Required task — Show all lines of the listing that hold the word "scene".

Raw data —
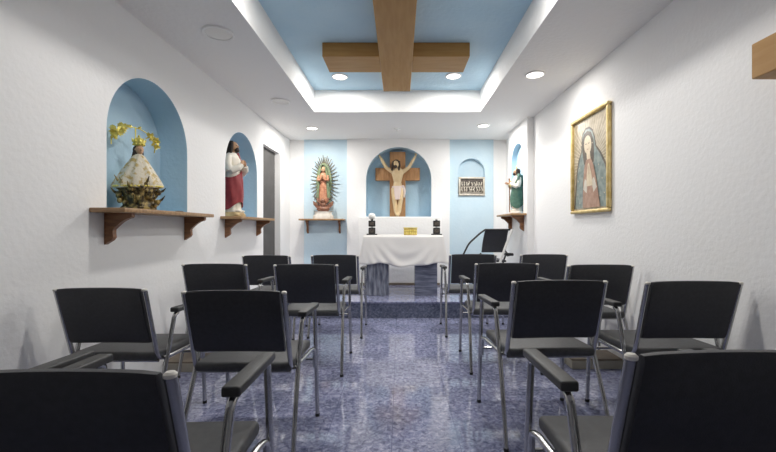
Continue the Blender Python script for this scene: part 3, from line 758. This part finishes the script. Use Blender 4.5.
# ------------------------------------------------------------------ chairs
def make_chair():
    """faces +y; top of the backrest stands above y = 0"""
    t = thing('stacking_armchair', '', 'chair', (0, 0, 0), 0, 'black armchairs in four rows facing the altar')
    m = MB(); v = m.box((-.225, .10, .415), (.225, .52, .462), .018, 3)
    for p in m.bm.verts:
        if p.co.z > .44: p.co.z += .012 * max(0, 1 - (p.co.x / .21) ** 2) * max(0, 1 - ((p.co.y - .31) / .21) ** 2)
        if p.co.y > .47: p.co.z -= .012
    m.build('seat', M_seat, t)
    # backrest pad, leaning back, gently curved
    m = MB(); R = []
    for i in range(13):
        u = -1 + 2 * i / 12; x = .205 * u
        bow = .012 * (1 - u * u)
        rr = []
        hz = .147
        prof = [(-.018, -hz + .012), (-.020, 0), (-.018, hz - .012), (-.010, hz), (.006, hz), (.014, hz - .012), (.016, 0), (.014, -hz + .012), (.006, -hz), (-.010, -hz)]
        e = 1 if abs(u) < .99 else .82
        for yy, zz in prof:
            dz = zz * (1 if abs(u) < .99 else .985) + (.003 * (1 - u * u) if zz > 0 else 0)
            zc = .662 + dz; yc = .012 + (.81 - zc) * .29 + yy * e + bow
            rr.append(Vector((x, yc, zc)))
        R.append(rr)
    m.loft(R); m.build('backrest', M_black, t, angle=50)
    for sx in (-1, 1):
        m = MB()
        m.tube([(sx * .222, .018, .800), (sx * .222, .094, .53), (sx * .222, .125, .425), (sx * .226, .20, .408), (sx * .240, .46, .408), (sx * .248, .502, .400), (sx * .250, .506, .30)], .0115, 10, rounded=.045)
        st = m.build('back_stile', M_chrome, t)
        m = MB(); m.lathe([(.0116, .797), (.0122, .799), (.0122, .804), (.008, .808)], (sx * .222, .0175, 0), 12); m.build('end_cap', M_cap, st)
        m = MB(); m.tube([(sx * .249, .475, .640), (sx * .249, .505, .630), (sx * .254, .525, .32), (sx * .258, .540, .012)], .0115, 10, rounded=.03); lg = m.build('leg', M_chrome, t)
        m = MB(); m.lathe([(.0125, .0005), (.0130, .014), (.0118, .017)], (sx * .258, .540, 0), 12); m.build('rubber_foot', M_rubber, lg)
        m = MB(); m.tube([(sx * .249, .255, .640), (sx * .249, .225, .628), (sx * .245, .165, .42), (sx * .254, .075, .20), (sx * .258, .020, .012)], .0115, 10, rounded=.05); lg = m.build('leg', M_chrome, t)
        m = MB(); m.lathe([(.0125, .0005), (.0130, .014), (.0118, .017)], (sx * .258, .020, 0), 12); m.build('rubber_foot', M_rubber, lg)
        m = MB(); x0, x1 = sorted((sx * .226, sx * .272)); m.box((x0, .222, .644), (x1, .520, .670), .006, 3)
        for p in m.bm.verts:
            p.co.z += .012 * math.sin((p.co.y - .215) / .31 * PI) - .01 * max(0, (p.co.y - .42) / .1)
        m.build('armrest', M_arm, t)
    m = MB(); m.tube([(-.222, .130, .412), (.222, .130, .412)], .009, 8); m.build('crossbar', M_chrome, t)
    m = MB(); m.tube([(-.250, .505, .34), (.250, .505, .34)], .008, 8); m.build('crossbar', M_chrome, t)
    return t
proto = make_chair()
ROWS = ('nearest row', 'second row', 'third row', 'front row by the step')
#        x,     y,    rot(deg)
SPOTS = [
 (-1.24, .705, 0, 1, 'black armchair nearest the left wall in the nearest row, only its arm in view'),
 (-.645, .685, 2, 1, 'black armchair with dark back cut off by the lower left corner'),
 (.668, .725, 0, 1, 'black armchair with dark back cut off by the lower right corner'),
 (1.25, .73, 0, 1, 'black armchair nearest the right wall in the nearest row, only its arm in view'),
 (-1.415, 1.80, 0, .945, 'black armchair against the left wall below the shelf of the crowned statue'),
 (-.71, 1.63, 0, .965, 'black armchair left of the aisle, directly before the lower left corner chair'),
 (.755, 1.80, 2.5, .99, 'black armchair right of the aisle, directly before the lower right corner chair'),
 (1.388, 1.80, 0, .985, 'black armchair against the right wall nearest the viewer, whole back in view'),
 (-1.30, 2.68, 0, .985, 'black armchair of the third row by the left wall, partly behind another chair'),
 (-.665, 2.70, 0, .98, 'black armchair of the third row on the left edge of the aisle'),
 (.765, 2.74, 0, .985, 'black armchair of the third row on the right edge of the aisle'),
 (1.375, 2.62, 0, .985, 'black armchair of the third row by the right wall below the gold framed picture'),
 (-1.25, 3.58, 0, .98, 'black armchair closest to the grey doorway, in the row before the altar step'),
 (-.62, 3.64, 0, .98, 'black armchair left of the aisle in the row just before the altar step'),
 (.70, 3.68, 0, .985, 'black armchair right of the aisle in the row just before the altar step'),
 (1.375, 3.66, 0, .985, 'black armchair by the right wall in the row just before the altar step'),
]
placed = []
for i, (x, y, r, sc, lab) in enumerate(SPOTS):
    o = proto if i == 0 else copy_tree(proto)
    o.location = (x, y, 0); o.rotation_euler = (0, 0, math.radians(r)); o['label'] = lab; o.scale = (sc, sc, sc)
    placed.append(o)
for o in placed[:2]:                                                           # the backs of these two sit a little lower
    for ch in o.children:
        if ch.name.split('.')[0] in ('backrest', 'back_stile'): ch.scale = (1, 1, .972)

# ------------------------------------------------------------------ world, camera, colour
w = bpy.data.worlds.new('World'); scene.world = w; w.use_nodes = True
w.node_tree.nodes['Background'].inputs['Color'].default_value = (.5, .5, .5, 1)
w.node_tree.nodes['Background'].inputs['Strength'].default_value = .05
cam = bpy.data.cameras.new('camera'); co = bpy.data.objects.new('camera', cam); COL.objects.link(co)
co.location = (0, 0, 1.05); co.rotation_euler = (PI / 2, 0, 0)
cam.sensor_fit = 'HORIZONTAL'; cam.sensor_width = 36; cam.lens = 36 * 385 / 776
cam.shift_x = -12 / 776; cam.shift_y = 2 / 776; cam.clip_start = .02
scene.camera = co
scene.cycles.diffuse_bounces = 10; scene.cycles.max_bounces = 14
vs = scene.view_settings
vs.view_transform = 'Standard'; vs.look = 'None'; vs.gamma = 1; vs.use_curve_mapping = False; vs.exposure = -0.74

Solution to this exercise —
Continue the Blender Python script for this scene: part 3, from line 758. This part finishes the script. Use Blender 4.5.
w = bpy.data.worlds.new('World'); scene.world = w; w.use_nodes = True
scene.camera = co
scene.cycles.diffuse_bounces = 10; scene.cycles.max_bounces = 14
vs = scene.view_settings